Monday, February 28, 2011

Prayer as Meditation

I attended an adult religious education workshop at my new UU church that is designed to help participants recognize their own spiritual path.  The first session was about being open to different religions, religious practices, and religious ideas since they might actually have components that fit you well.  Basically, it was about leaving your religious baggage at the door.
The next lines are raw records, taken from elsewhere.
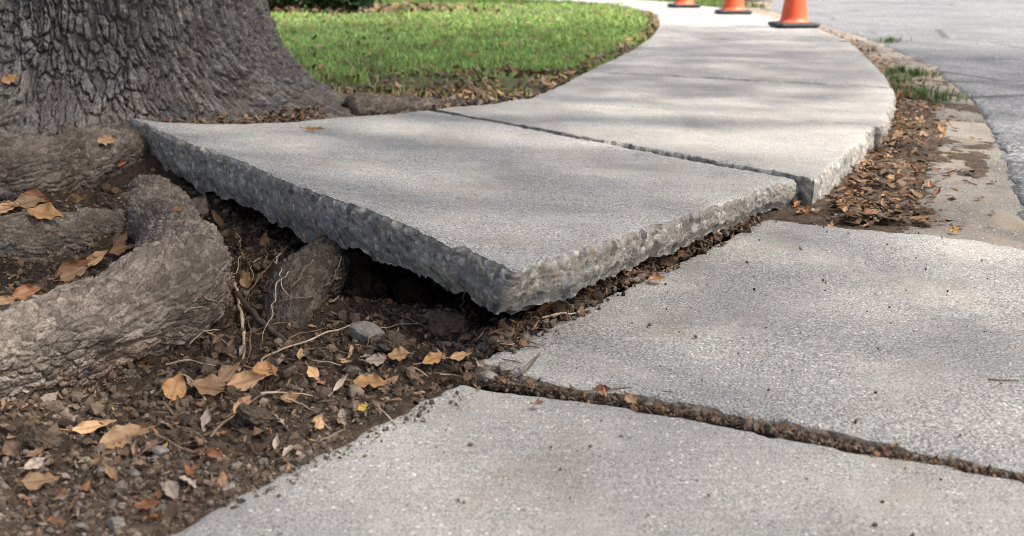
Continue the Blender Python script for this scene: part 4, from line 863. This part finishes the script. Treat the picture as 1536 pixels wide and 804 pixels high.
for u_, v_ in [(random.uniform(1180, 1340), random.uniform(300, 338)) for _ in range(26)]:
    p_ = at(u_, v_, .0); loc, nor = drop(p_[0], p_[1], .05); small_leaf(loc, Vector((0, 0, 1)), random.uniform(.025, .045), random.choice(cks), 'small dry leaf in the brown drift between the sidewalk edge and the gutter', 'leaves drifted along the sidewalk edge', .3)
for i in range(14):
    u_, v_ = random.uniform(1340, 1500), random.uniform(130, 345); loc, nor, d = hit_px(u_, v_); small_leaf(loc, nor, random.uniform(.02, .035), random.choice(cks), 'single small leaf scattered on the bare gutter concrete', 'leaves scattered on the gutter', .15)
cnt = 0
while cnt < 62:
    u_, v_ = random.uniform(0, 700), random.uniform(500, 790)
    if (u_ - 240) * (804 - 560) + (v_ - 804) * 480 > -3000: continue
    if v_ < 590 and u_ < 260: continue
    loc, nor, d = hit_px(u_, v_); cnt += 1; small_leaf(loc, nor, random.uniform(.014, .036), random.choice(['brown', 'brown', 'tan', 'russet', 'grey']), 'small leaf fragment scattered on the bare soil below the roots', 'leaf fragments on the bare soil', .3)
for i in range(24):
    t = random.random() ** 1.3; p_ = E0 + (E1 - E0) * t + np.array([random.gauss(.0, .018), random.gauss(0, .018), 0]); loc, nor = drop(p_[0], p_[1], .034); small_leaf(loc, Vector((0, 0, 1)), random.uniform(.016, .032), random.choice(cks), 'small brown leaf in the debris line under the long edge of the heaved slab', 'leaves along the heaved slab edge', .5)
for i in range(12):
    x_, y_, u_ = seam_pts(1, .006); loc, nor = drop(x_[0], y_[0], .05); small_leaf(loc, Vector((0, 0, 1)), random.uniform(.012, .022), random.choice(cks), 'tiny leaf scrap in the dirt of the joint between the flat slabs', 'leaf scraps in the slab joint', .5)
for k_, o in TPL.items():
    if k_ not in used: bpy.data.objects.remove(o)

# ------------------------------------------------------------------ twigs, rootlets, stones
def twig(name, pts, r0, r1, mat, lab, cat, grp=None, wob=.004):
    P = np.array([np.array(p) for p in pts]); nl = 40; C_, r, Dd, L, a = tube(P, np.linspace(r0, r1, len(P)), nl, 8)
    C_ = C_ + wob * np.stack([fbm(C_ * 28, 2, 1), fbm(C_ * 28, 2, 2), fbm(C_ * 28, 2, 3)], 1)
    r = r * (1 + .25 * fbm(C_ * 90, 2, 4)); q = (C_[:, None] + Dd * r[:, None, None]).reshape(-1, 3)
    o = mesh_obj(name, q, tube_faces(nl, 8), mat, origin=C_[0]); return tag(o, lab, cat, grp)
def on(u, v, lift=.006):
    loc, nor, d = hit_px(u, v); return np.array(loc) - np.array(d) * lift
twig('twig', [on(355, 440, .03), on(385, 475, .03), on(420, 505, .02), on(458, 538, .015)], .0055, .004, STICK, 'thick dark stick leaning between the big root and the root stub', 'stick', wob=.0015)
twig('rootlet', [on(378, 585), on(395, 540), on(440, 518), on(520, 490, .02), on(600, 452, .03), on(640, 428, .02)], .0016, .0012, TWIGP, 'long thin pale rootlet arching across the dark soil under the slab', 'rootlet')
twig('rootlet', [on(360, 470, .02), on(372, 440, .03), on(400, 400, .03), on(430, 370, .02)], .0018, .001, TWIG, 'thin dark rootlet curving up beside the dark root stub', 'rootlet')
twig('rootlet', [on(352, 425, .02), on(362, 470, .02), on(364, 520, .01), on(358, 560)], .0035, .002, TWIGP, 'pale brown rootlet hanging straight down beside the root elbow', 'rootlet')
twig('rootlet', [on(370, 455, .02), on(374, 500, .02), on(372, 545)], .0018, .001, TWIG, 'short thin rootlet hanging right of the pale brown rootlet', 'rootlet')
twig('rootlet', [on(500, 419, .02), on(545, 418, .03), on(590, 408, .02)], .003, .002, TWIG, 'horizontal dark rootlet in the hollow beneath the slab', 'rootlet')
twig('rootlet', [on(310, 600), on(290, 572, .01), on(266, 566), on(262, 590)], .0016, .001, TWIGP, 'thin looping rootlet over the ochre leaf under the big root', 'rootlet')
twig('twig', [on(312, 660), on(345, 628), on(380, 600), on(425, 580)], .0022, .0012, TWIG, 'thin curved twig running through the leaf pile', 'twig')
twig('twig', [on(236, 650), on(262, 668), on(298, 684)], .0022, .0016, TWIG, 'short dark twig right of the long tan leaf tip', 'twig')
twig('twig', [on(420, 690), on(470, 668), on(520, 645)], .002, .0012, TWIG, 'straight thin twig lying along the nearest slab edge', 'twig')
twig('twig', [on(815, 478), on(840, 470), on(866, 468)], .0018, .0012, TWIGP, 'pale twig lying in debris under the slab corner', 'twig')
twig('twig', [on(1486, 567), on(1510, 568), on(1530, 569)], .0012, .001, TWIG, 'tiny dark twig lying alone on the flat slab at right', 'twig')
twig('twig', [on(860, 588), on(940, 580, .002), on(1010, 586)], .001, .0008, TWIG, 'hair thin twig along the rim of the slab joint', 'twig')
for i in range(34):
    u_, v_ = random.uniform(230, 690), random.uniform(430, 640)
    if (u_ - 240) * 244 + (v_ - 804) * 480 > -2500: continue
    a = random.uniform(-.9, .9); l = random.uniform(25, 75); p0 = on(u_, v_, .008); p1 = on(u_ + l * .5 * math.cos(a), v_ + l * .3 * math.sin(a) - random.uniform(0, 8), .014); p2 = on(u_ + l * math.cos(a), v_ + l * .6 * math.sin(a), .008)
    if np.linalg.norm(p2 - p0) > .22: continue
    twig('twig', [p0, p1, p2], random.uniform(.0008, .0018), .0007, random.choice([TWIG, TWIGP]), 'fine broken twig tangled in the dark soil litter below the slab', 'twig', 'fine twigs in the soil litter')
for i in range(14):
    u_ = random.uniform(345, 480) if i < 9 else random.uniform(500, 690); v_ = random.uniform(335, 400) + (u_ - 345) * .18; l = random.uniform(40, 110); sw = random.uniform(-25, 25)
    twig('rootlet', [on(u_, v_, .012), on(u_ + sw * .7, v_ + l * .4, .02), on(u_ + sw, v_ + l * .75, .016), on(u_ + sw * 1.6, v_ + l, .006)], random.uniform(.0008, .0017), .0006, random.choice([TWIG, TWIG, TWIGP]), 'fine rootlet hanging in the dark bank under the heaved slab', 'rootlet', 'fine rootlets in the bank under the slab', wob=.008)
for i in range(16):
    t_ = random.random(); u_, v_ = 745 + 120 * t_ + random.gauss(0, 8), 525 - 70 * t_ + random.gauss(0, 9); a = random.uniform(-.7, 1.2); l = random.uniform(16, 44)
    twig('twig', [on(u_, v_, .004), on(u_ + l * .5 * math.cos(a), v_ - l * .3 * math.sin(a), .010), on(u_ + l * math.cos(a), v_ - l * .6 * math.sin(a), .004)], random.uniform(.0007, .0014), .0006, random.choice([TWIG, TWIGP, STICK]), 'thin dry twig in the debris under the near corner of the heaved slab', 'twig', 'thin twigs under the slab corner')
def stone(u, v, wpx, hpx, lab, mat=STONE, seed=1, grp=None):
    loc, nor, d = hit_px(u, v); dist = (loc - Vector((0, 0, CAM_H))).length; rx = wpx * dist / FPX / 2; rz = hpx * dist / FPX / 2
    bm = bmesh.new(); bmesh.ops.create_icosphere(bm, subdivisions=5, radius=1); V = np.array([v_.co for v_ in bm.verts]); Fc = [[v_.index for v_ in f.verts] for f in bm.faces]; bm.free()
    n = V / np.linalg.norm(V, axis=1)[:, None]; V = n * (1 + .22 * fbm(n * 1.4 + seed, 2, seed) + .10 * fbm(n * 4 + seed, 3, seed + 1))[:, None]
    for k in range(9):
        dn = np.random.default_rng(seed * 31 + k).normal(size=3); dn /= np.linalg.norm(dn); q = V @ dn; V = V - dn * np.maximum(q - .74, 0)[:, None] * .85
    clod = mat is CLOD
    V = V + n * ((.13 if clod else .03) * fbm(n * (4.5 if clod else 14), 5, seed + 2, .62))[:, None]
    o = mesh_obj('stone', V * [rx, max(rx * .6, rz), rz], Fc, mat); o.location = loc + Vector((0, 0, rz * .35)); o.rotation_euler = (0, .25, random.uniform(-.4, .4)); tag(o, lab, 'stone', grp)
stone(550, 505, 64, 38, 'angular grey stone lying in the soil beneath the heaved slab', seed=2)
stone(590, 520, 46, 34, 'dark rounded lump next to the angular grey stone', CLOD, 3)
stone(672, 500, 60, 52, 'large brown clod of earth under the near corner of the heaved slab', CLOD, 4)
stone(622, 455, 64, 46, 'big dark clod of earth in the hollow beneath the slab', CLOD, 5)
stone(545, 440, 80, 60, 'dark clod of earth next to the root stub in the hollow', CLOD, 15)
stone(385, 628, 52, 26, 'dark weathered lump lying in front of the leaf pile', CLOD, 6)
stone(65, 668, 44, 32, 'round dark clod lying among leaves at the lower left', CLOD, 7)
stone(156, 708, 22, 12, 'small pale pebble lying below the long tan leaf', STONE, 8)
stone(180, 790, 34, 20, 'bluish grey pebble at the bottom edge of the soil', STONE, 9)
stone(240, 678, 22, 14, 'pebble right of the long tan leaf in the foreground', STONE, 10)
stone(757, 556, 24, 20, 'small concrete chip on the broken corner of the flat slab', STONE, 11)
stone(735, 566, 34, 14, 'flat concrete chip in the joint at the broken slab corner', STONE, 12)
for i in range(14):
    u_, v_ = random.uniform(20, 560), random.uniform(625, 798)
    if (u_ - 240) * 244 + (v_ - 804) * 480 > -3500: continue
    stone(u_, v_, random.uniform(8, 18), random.uniform(6, 11), 'tiny pebble scattered in the bare foreground soil', random.choice([STONE, CLOD, STONE]), 20 + i, 'pebbles in the foreground soil')
# tufts of grass and weeds in the gutter strip
for i, (u_, v_, lab) in enumerate([(1340, 122, 'grass tuft by the sidewalk edge, nearest the second joint'), (1352, 108, 'grass tuft farthest along the leaf strip'), (1375, 112, 'grass tuft between the far tuft and the gutter concrete'), (1382, 142, 'wide low grass tuft at the inner side of the gutter'), (1404, 148, 'grass tuft growing right at the gutter concrete'), (1338, 134, 'small weed sprouting against the curved slab edge'), (1335, 62, 'distant green tuft at the end of the leaf strip')]):
    p_ = at(u_, v_, 0); n = 130; rr = np.abs(RNG.normal(size=n)) * .07; aa = RNG.random(n) * 6.28
    o = grass('grass_tuft', p_[0] + rr * np.cos(aa), p_[1] + rr * np.sin(aa), np.full(n, -.005), RNG.uniform(.02, .055, n), RNG.uniform(.004, .007, n), np.array([.075, .12, .032]) * RNG.uniform(.5, 1.4, (n, 1)), 1.3)
    tag(o, lab, 'grass tuft', 'grass tufts in the gutter strip')
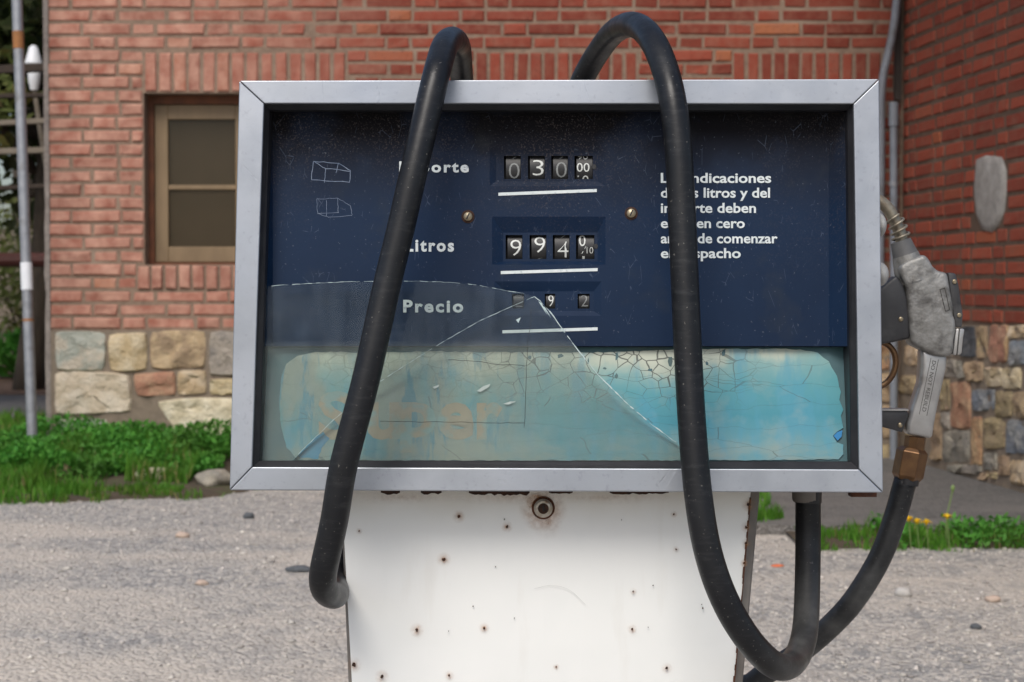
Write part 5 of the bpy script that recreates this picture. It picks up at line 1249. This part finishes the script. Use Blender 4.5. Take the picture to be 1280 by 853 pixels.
# engraved words and border on the handle
d0, d1 = at(1165, 448, NY), at(1150.5, 518, NY); ln = (d1 - d0); u = ln.normalized(); vv = Vector((0, -1, 0)).cross(u).normalized()
if vv.x < 0: vv = -vv
V_, F__ = text_verts('DO NOT REBUILD', .0); ax_, bx_ = min(v[0] for v in V_), max(v[0] for v in V_); ay_, by_ = min(v[1] for v in V_), max(v[1] for v in V_)
W = [d0 + u * ((v[0] - ax_) / (bx_ - ax_) * ln.length * .9 + .003) + vv * ((v[1] - ay_) / (by_ - ay_) - .5) * .0052 + Vector((0, -.0158, 0)) for v in V_]
mesh_obj('engraved_text', W, F__, m_engrave, nz)
for s in (-1, 1):
    bm = bmesh.new(); P = [d0 + vv * s * .0052, d1 + vv * s * .0052]; q = vv * .00035; P = [p + Vector((0, -.0158, 0)) for p in P]; bm.faces.new([bm.verts.new(x) for x in (P[0] - q, P[1] - q, P[1] + q, P[0] + q)]); bm_obj('engraved_line', bm, m_engrave, nz)
W = [at(1174, 352, NY) + Vector((0, -.0222, 0)) + u * ((v[0] - ax_) / (bx_ - ax_) * .001) for v in V_][:0]
bm = bmesh.new()
for (x0, y0), (x1, y1) in (((1170, 362), (1176, 360)), ((1176, 360), (1182, 387)), ((1182, 387), (1177, 389)), ((1177, 389), (1170, 362))):
    tube(bm, [at(x0, y0, NY) + Vector((0, -.0222, 0)), at(x1, y1, NY) + Vector((0, -.0222, 0))], .0005, 6)
bm_obj('cast_emblem', bm, m_engrave, nz)
# lever ring, lower lever
bm = bmesh.new(); tube(bm, catmull([at(1096, 427, NY), at(1108, 430, NY), at(1117, 440, NY), at(1119.5, 455, NY), at(1115, 470, NY), at(1105, 481, NY), at(1092, 485, NY)], .004), .0042, 12); bm_obj('trigger', bm, m_brass, nz, smooth=True)
nprism('hook_plate', [(1085, 513), (1132, 513), (1134.5, 519), (1126, 540), (1100, 533), (1085, 530)], -.010, .010, .0015, m_blackpl, 2)
nprism('hook_lip', [(1085, 510.5), (1133, 511), (1133.5, 513), (1085, 513)], -.012, .012, 0, m_handle)
for px, py, dy in ((1123, 531, .010), (1122.5, 399, .017)):
    p = at(px, py, NY) + Vector((0, -dy, 0)); bm = bmesh.new(); lathe(bm, [(.0032, 0), (.0032, .0012), (.0016, .002)], p, 14, Vector((0, -1, 0))); bm_obj('rivet', bm, m_screw, nz)
# brass neck and hex nut
a, b_ = at(1144.5, 546, NY), at(1142.5, 562, NY); bm = bmesh.new(); tube(bm, [a, b_], .0145, 8); bm_obj('swivel_neck', bm, m_brass, nz)
a, b_ = at(1141, 560, NY), at(1133.5, 600, NY); ax = (b_ - a).normalized(); ln = (b_ - a).length
bm = bmesh.new(); lathe(bm, [(.0165, 0), (.0218, .005), (.0218, ln - .006), (.0175, ln)], a, 6, ax); bevel(bm, .0008, 1); bm_obj('hex_nut', bm, m_brass, nz)
bm = bmesh.new(); tube(bm, [b_ - ax * .004, b_ + ax * .006], .0168, 20); auto_smooth(bm_obj('hose_collar', bm, m_rubber, nz))
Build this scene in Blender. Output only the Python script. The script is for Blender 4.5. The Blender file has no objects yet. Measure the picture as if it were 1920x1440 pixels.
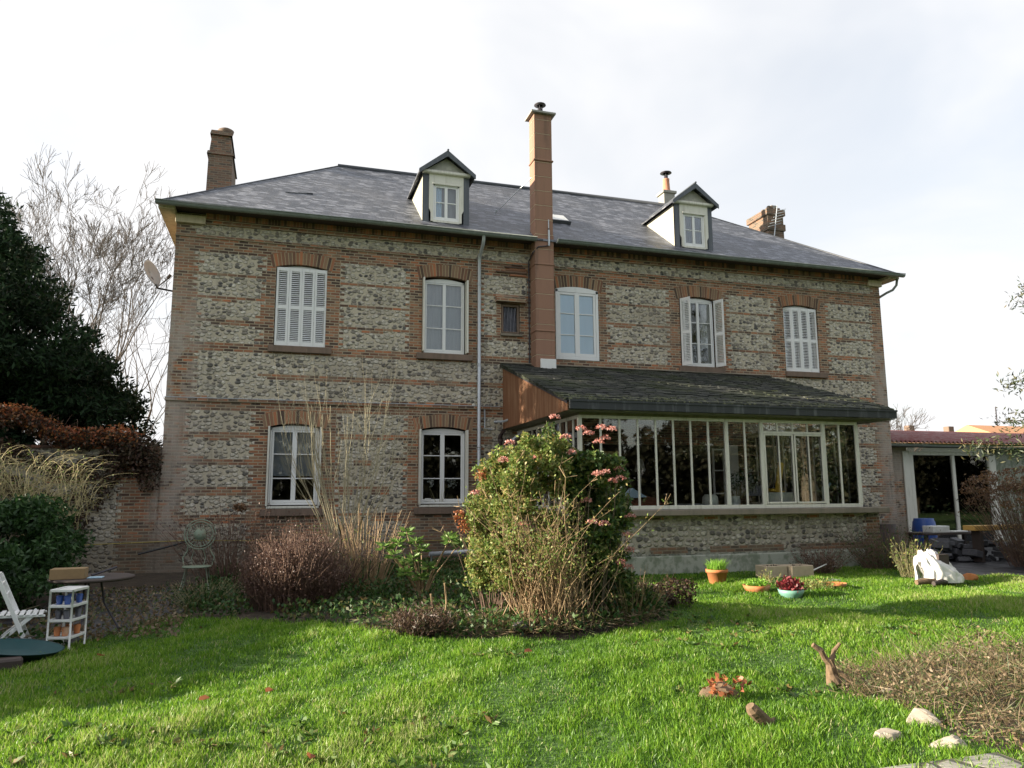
import bpy, math, random
import numpy as np
from mathutils import Vector, Matrix
random.seed(7); RNG = np.random.default_rng(11)
SC = bpy.context.scene; COL = SC.collection
# ------------------------------------------------------------------ camera
EYE = 1.72
def cam_axes(yaw, pitch, roll):
    cy, sy = math.cos(yaw), math.sin(yaw)
    f = Vector((sy*math.cos(pitch), cy*math.cos(pitch), math.sin(pitch)))
    r = Vector((cy, -sy, 0)); u = r.cross(f)
    c, s = math.cos(roll), math.sin(roll)
    return r*c+u*s, -r*s+u*c, f
r_, u_, f_ = cam_axes(.2975, .1471, -.0054)
cd = bpy.data.cameras.new('camera'); cam = bpy.data.objects.new('camera', cd); COL.objects.link(cam)
cd.lens = 26.25; cd.sensor_width = 36; cd.clip_end = 3000; cd.clip_start = .05
m3 = Matrix((r_, u_, -f_)).transposed()
cam.matrix_world = Matrix.Translation((0, -19, EYE)) @ m3.to_4x4()
SC.camera = cam
# ------------------------------------------------------------------ light
SUN_EL, SUN_AZ = math.radians(16), math.radians(10)      # azimuth: behind the plane of the front, from the left
SD = Vector((-math.cos(SUN_AZ)*math.cos(SUN_EL), math.sin(SUN_AZ)*math.cos(SUN_EL), math.sin(SUN_EL)))
sl = bpy.data.lights.new('sun', 'SUN'); sl.energy = 5.0; sl.angle = math.radians(.6); sl.color = (1, .89, .72)
so = bpy.data.objects.new('sun', sl); COL.objects.link(so)
so.rotation_mode = 'QUATERNION'; so.rotation_quaternion = SD.to_track_quat('Z', 'Y')
SC.view_settings.view_transform = 'Standard'; SC.view_settings.look = 'None'
SC.view_settings.exposure = 1.6; SC.view_settings.gamma = 1
SC.cycles.use_denoising = True; SC.cycles.transparent_max_bounces = 16; SC.cycles.max_bounces = 6
w = bpy.data.worlds.new('World'); SC.world = w; w.use_nodes = True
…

As the the workshop was made up of UU's, we targeted prayer as a practice that we might have baggage around.  We compared prayer to our ideas of meditation, then practiced a prayer/meditation.  Our activity was to imagine three different people, wish something positive for them, to hope that something positive and somewhat specific happens for them.
The first person that we were to choose someone was someone that we're close to and love.  I chose Gram.  She's gone, so I wasn't sure what she might need.  I chose to wish that she knew how much I loved her and how much I admired her, how much we all loved and were inspired by her, before she left us.  And even though I don't believe in heaven, I hoped that she could look down and see us happy.  I believe that people's energy returns to the cosmos, usually dissipating itself.  But Gram was so stubborn that I can imagine her holding her energy together for awhile. ;)  Anyway, this part of the exercise had my crying.
The second part of the activity was to wish/hope for positive things for someone that you don't know.  I chose someone at work who is a single parent to her own kids as well as other family members' kids.  I wished peace, rest, and happiness for her.  For me, this was the easiest one of the three people.
The third person was someone that you are in conflict with.  I chose my ex.  I was definitely in conflict with him that week!  It was really hard to think of something positive that I wanted to send him.  Well, something positive for him, rather than positive for me.  ;)  I think that I ended up wishing that he really does find someone who fits him, who loves all of the parts that I loved as well as someone who can love and appreciate all of the parts that drove me crazy.  I teared up a bit on this one, too.

This was an emotional activity for me.  In our discussion after the prayer/meditation, most of the other participants mentioned how it was difficult to find someone that they didn't know well but still wanted to wish good things for.  Two of the 11 participants wished positive things for me as the person that they don't know well.  That makes me feel pretty special; they could've chosen any of the hundreds of people that they run into regularly and they chose me!

I have to miss the next two classes, and may change congregations, but this workshop made me feel even more connected to the congregation.  It also supported me after a very tough week.  Thank you, UU prayer!